Reproduce the listing exactly, with no pictures in your copy.

____________

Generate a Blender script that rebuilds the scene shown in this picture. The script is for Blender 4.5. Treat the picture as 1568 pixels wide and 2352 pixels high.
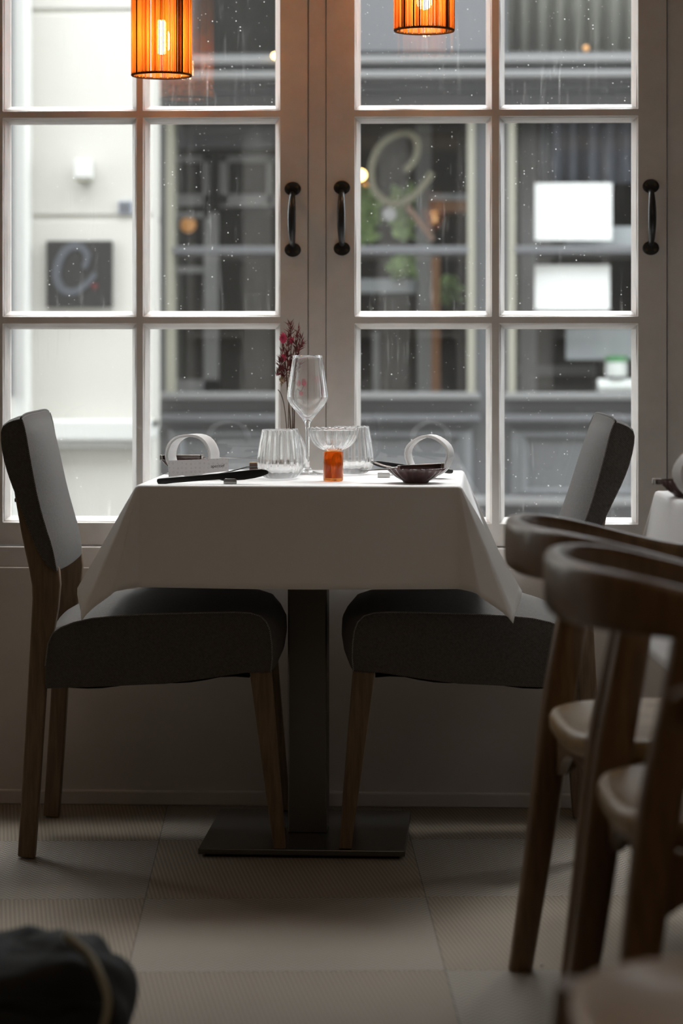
import bpy, bmesh, math, random
from mathutils import Vector, Matrix, noise
random.seed(7)
PI = math.pi
for o in list(bpy.data.objects): bpy.data.objects.remove(o, do_unlink=True)
S = bpy.context.scene
COL = S.collection

# ------------------------------------------------------------------ camera
F, HX, HY, HC = 5500.0, 784.0, 790.0, 1.03      # focal length in px of the 1568x2352 frame, horizon row, camera height
TH = math.radians(2.354)
cam_d = bpy.data.cameras.new('camera'); cam = bpy.data.objects.new('camera', cam_d); COL.objects.link(cam)
cam.location = (0, 0, HC); cam.rotation_euler = (PI/2, 0, TH)
cam_d.sensor_fit = 'AUTO'; cam_d.sensor_width = 36.0
cam_d.lens = F/2352*36.0
cam_d.shift_y = -(1176-HY)/2352.0
cam_d.clip_start = 0.05; cam_d.clip_end = 100
cam_d.dof.use_dof = True; cam_d.dof.focus_distance = 4.95; cam_d.dof.aperture_fstop = 2.8
S.camera = cam

def cw(xc, Z, z=0.0):            # point given by sideways offset, distance ahead of the camera, height
    return Vector((xc*math.cos(TH)-Z*math.sin(TH), xc*math.sin(TH)+Z*math.cos(TH), z))
def at(px, py, Z):               # photo pixel at a distance ahead of the camera
    return cw((px-HX)*Z/F, Z, HC-(py-HY)*Z/F)
def on(px, py, Y):               # photo pixel on the plane y = Y
    d = cw((px-HX)/F, 1.0, 0.0)
    k = Y/d.y
    return Vector((d.x*k, Y, HC-(py-HY)/F*k))

# ------------------------------------------------------------------ world and lights
wd = bpy.data.worlds.new('sky'); S.world = wd; wd.use_nodes = True
bg = wd.node_tree.nodes['Background']
bg.inputs[0].default_value = (0.90, 0.95, 1.0, 1); bg.inputs[1].default_value = 8.5
S.view_settings.view_transform = 'Standard'; S.view_settings.look = 'None'
S.view_settings.exposure = 0.0; S.view_settings.gamma = 1.0; S.view_settings.use_curve_mapping = False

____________

TASK RESPONSE:
Generate a Blender script that rebuilds the scene shown in this picture. The script is for Blender 4.5. Treat the picture as 1568 pixels wide and 2352 pixels high.
import bpy, bmesh, math, random
from mathutils import Vector, Matrix, noise
random.seed(7)
PI = math.pi
for o in list(bpy.data.objects): bpy.data.objects.remove(o, do_unlink=True)
S = bpy.context.scene
COL = S.collection

# ------------------------------------------------------------------ camera
F, HX, HY, HC = 5500.0, 784.0, 790.0, 1.03      # focal length in px of the 1568x2352 frame, horizon row, camera height
TH = math.radians(2.354)
cam_d = bpy.data.cameras.new('camera'); cam = bpy.data.objects.new('camera', cam_d); COL.objects.link(cam)
cam.location = (0, 0, HC); cam.rotation_euler = (PI/2, 0, TH)
cam_d.sensor_fit = 'AUTO'; cam_d.sensor_width = 36.0
cam_d.lens = F/2352*36.0
cam_d.shift_y = -(1176-HY)/2352.0
cam_d.clip_start = 0.05; cam_d.clip_end = 100
cam_d.dof.use_dof = True; cam_d.dof.focus_distance = 4.95; cam_d.dof.aperture_fstop = 2.8
S.camera = cam

def cw(xc, Z, z=0.0):            # point given by sideways offset, distance ahead of the camera, height
    return Vector((xc*math.cos(TH)-Z*math.sin(TH), xc*math.sin(TH)+Z*math.cos(TH), z))
def at(px, py, Z):               # photo pixel at a distance ahead of the camera
    return cw((px-HX)*Z/F, Z, HC-(py-HY)*Z/F)
def on(px, py, Y):               # photo pixel on the plane y = Y
    d = cw((px-HX)/F, 1.0, 0.0)
    k = Y/d.y
    return Vector((d.x*k, Y, HC-(py-HY)/F*k))

# ------------------------------------------------------------------ world and lights
wd = bpy.data.worlds.new('sky'); S.world = wd; wd.use_nodes = True
bg = wd.node_tree.nodes['Background']
bg.inputs[0].default_value = (0.90, 0.95, 1.0, 1); bg.inputs[1].default_value = 8.5
S.view_settings.view_transform = 'Standard'; S.view_settings.look = 'None'
S.view_settings.exposure = 0.0; S.view_settings.gamma = 1.0; S.view_settings.use_curve_mapping = False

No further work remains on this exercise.